>>

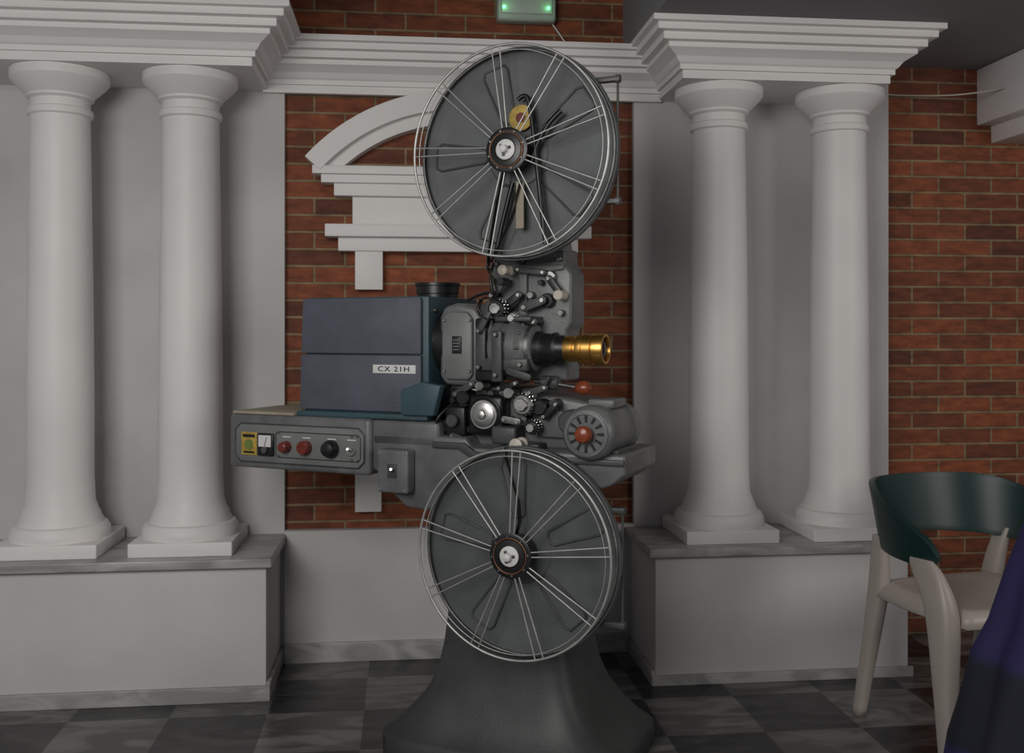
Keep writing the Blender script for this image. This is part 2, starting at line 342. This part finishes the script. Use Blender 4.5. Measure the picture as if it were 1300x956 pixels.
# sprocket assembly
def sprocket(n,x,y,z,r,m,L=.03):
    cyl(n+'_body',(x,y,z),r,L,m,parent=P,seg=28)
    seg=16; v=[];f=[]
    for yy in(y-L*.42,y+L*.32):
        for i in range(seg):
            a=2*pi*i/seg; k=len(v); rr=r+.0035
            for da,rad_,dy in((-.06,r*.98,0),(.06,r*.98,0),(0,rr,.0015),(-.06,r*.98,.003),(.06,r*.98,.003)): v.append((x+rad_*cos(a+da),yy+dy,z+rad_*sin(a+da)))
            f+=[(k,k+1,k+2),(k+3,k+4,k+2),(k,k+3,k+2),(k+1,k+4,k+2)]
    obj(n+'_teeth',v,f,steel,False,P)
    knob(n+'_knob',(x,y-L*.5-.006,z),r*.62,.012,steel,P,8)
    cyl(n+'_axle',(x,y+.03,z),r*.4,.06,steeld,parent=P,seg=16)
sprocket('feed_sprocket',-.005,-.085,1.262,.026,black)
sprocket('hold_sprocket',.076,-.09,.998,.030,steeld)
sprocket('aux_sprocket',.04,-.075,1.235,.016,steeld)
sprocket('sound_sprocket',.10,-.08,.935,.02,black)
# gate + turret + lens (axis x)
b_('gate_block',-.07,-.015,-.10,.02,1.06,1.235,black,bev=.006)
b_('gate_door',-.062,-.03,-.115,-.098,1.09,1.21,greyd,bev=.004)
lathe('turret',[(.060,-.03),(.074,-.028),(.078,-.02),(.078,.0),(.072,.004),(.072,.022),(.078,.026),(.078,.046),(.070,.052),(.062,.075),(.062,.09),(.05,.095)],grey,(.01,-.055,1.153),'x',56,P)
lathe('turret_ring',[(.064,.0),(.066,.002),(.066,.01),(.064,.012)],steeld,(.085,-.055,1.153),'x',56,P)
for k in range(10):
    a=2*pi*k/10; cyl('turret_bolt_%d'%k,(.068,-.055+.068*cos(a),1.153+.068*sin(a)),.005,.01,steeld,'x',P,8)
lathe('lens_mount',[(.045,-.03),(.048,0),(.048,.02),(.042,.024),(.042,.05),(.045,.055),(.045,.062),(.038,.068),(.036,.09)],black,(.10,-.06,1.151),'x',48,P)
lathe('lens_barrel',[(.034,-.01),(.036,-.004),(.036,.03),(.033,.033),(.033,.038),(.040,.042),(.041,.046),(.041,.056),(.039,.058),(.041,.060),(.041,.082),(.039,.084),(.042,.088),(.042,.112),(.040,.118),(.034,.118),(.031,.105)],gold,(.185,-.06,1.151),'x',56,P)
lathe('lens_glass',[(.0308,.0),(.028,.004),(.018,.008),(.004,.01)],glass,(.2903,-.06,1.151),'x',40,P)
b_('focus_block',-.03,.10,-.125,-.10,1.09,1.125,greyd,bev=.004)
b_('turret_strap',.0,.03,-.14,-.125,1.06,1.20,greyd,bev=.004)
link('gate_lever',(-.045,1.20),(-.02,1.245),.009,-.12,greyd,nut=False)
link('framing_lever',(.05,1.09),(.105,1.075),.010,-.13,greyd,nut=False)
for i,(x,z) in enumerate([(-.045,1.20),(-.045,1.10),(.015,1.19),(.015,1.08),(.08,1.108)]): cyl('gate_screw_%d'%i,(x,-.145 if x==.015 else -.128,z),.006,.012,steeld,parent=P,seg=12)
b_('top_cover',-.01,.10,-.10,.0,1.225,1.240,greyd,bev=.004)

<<

• _Required task_
Reproduce each line exactly as it appears, omitting the pictures.

• _Response to the exercise_
Keep writing the Blender script for this image. This is part 2, starting at line 342. This part finishes the script. Use Blender 4.5. Measure the picture as if it were 1300x956 pixels.
# sprocket assembly
def sprocket(n,x,y,z,r,m,L=.03):
    cyl(n+'_body',(x,y,z),r,L,m,parent=P,seg=28)
    seg=16; v=[];f=[]
    for yy in(y-L*.42,y+L*.32):
        for i in range(seg):
            a=2*pi*i/seg; k=len(v); rr=r+.0035
            for da,rad_,dy in((-.06,r*.98,0),(.06,r*.98,0),(0,rr,.0015),(-.06,r*.98,.003),(.06,r*.98,.003)): v.append((x+rad_*cos(a+da),yy+dy,z+rad_*sin(a+da)))
            f+=[(k,k+1,k+2),(k+3,k+4,k+2),(k,k+3,k+2),(k+1,k+4,k+2)]
    obj(n+'_teeth',v,f,steel,False,P)
    knob(n+'_knob',(x,y-L*.5-.006,z),r*.62,.012,steel,P,8)
    cyl(n+'_axle',(x,y+.03,z),r*.4,.06,steeld,parent=P,seg=16)
sprocket('feed_sprocket',-.005,-.085,1.262,.026,black)
sprocket('hold_sprocket',.076,-.09,.998,.030,steeld)
sprocket('aux_sprocket',.04,-.075,1.235,.016,steeld)
sprocket('sound_sprocket',.10,-.08,.935,.02,black)
# gate + turret + lens (axis x)
b_('gate_block',-.07,-.015,-.10,.02,1.06,1.235,black,bev=.006)
b_('gate_door',-.062,-.03,-.115,-.098,1.09,1.21,greyd,bev=.004)
lathe('turret',[(.060,-.03),(.074,-.028),(.078,-.02),(.078,.0),(.072,.004),(.072,.022),(.078,.026),(.078,.046),(.070,.052),(.062,.075),(.062,.09),(.05,.095)],grey,(.01,-.055,1.153),'x',56,P)
lathe('turret_ring',[(.064,.0),(.066,.002),(.066,.01),(.064,.012)],steeld,(.085,-.055,1.153),'x',56,P)
for k in range(10):
    a=2*pi*k/10; cyl('turret_bolt_%d'%k,(.068,-.055+.068*cos(a),1.153+.068*sin(a)),.005,.01,steeld,'x',P,8)
lathe('lens_mount',[(.045,-.03),(.048,0),(.048,.02),(.042,.024),(.042,.05),(.045,.055),(.045,.062),(.038,.068),(.036,.09)],black,(.10,-.06,1.151),'x',48,P)
lathe('lens_barrel',[(.034,-.01),(.036,-.004),(.036,.03),(.033,.033),(.033,.038),(.040,.042),(.041,.046),(.041,.056),(.039,.058),(.041,.060),(.041,.082),(.039,.084),(.042,.088),(.042,.112),(.040,.118),(.034,.118),(.031,.105)],gold,(.185,-.06,1.151),'x',56,P)
lathe('lens_glass',[(.0308,.0),(.028,.004),(.018,.008),(.004,.01)],glass,(.2903,-.06,1.151),'x',40,P)
b_('focus_block',-.03,.10,-.125,-.10,1.09,1.125,greyd,bev=.004)
b_('turret_strap',.0,.03,-.14,-.125,1.06,1.20,greyd,bev=.004)
link('gate_lever',(-.045,1.20),(-.02,1.245),.009,-.12,greyd,nut=False)
link('framing_lever',(.05,1.09),(.105,1.075),.010,-.13,greyd,nut=False)
for i,(x,z) in enumerate([(-.045,1.20),(-.045,1.10),(.015,1.19),(.015,1.08),(.08,1.108)]): cyl('gate_screw_%d'%i,(x,-.145 if x==.015 else -.128,z),.006,.012,steeld,parent=P,seg=12)
b_('top_cover',-.01,.10,-.10,.0,1.225,1.240,greyd,bev=.004)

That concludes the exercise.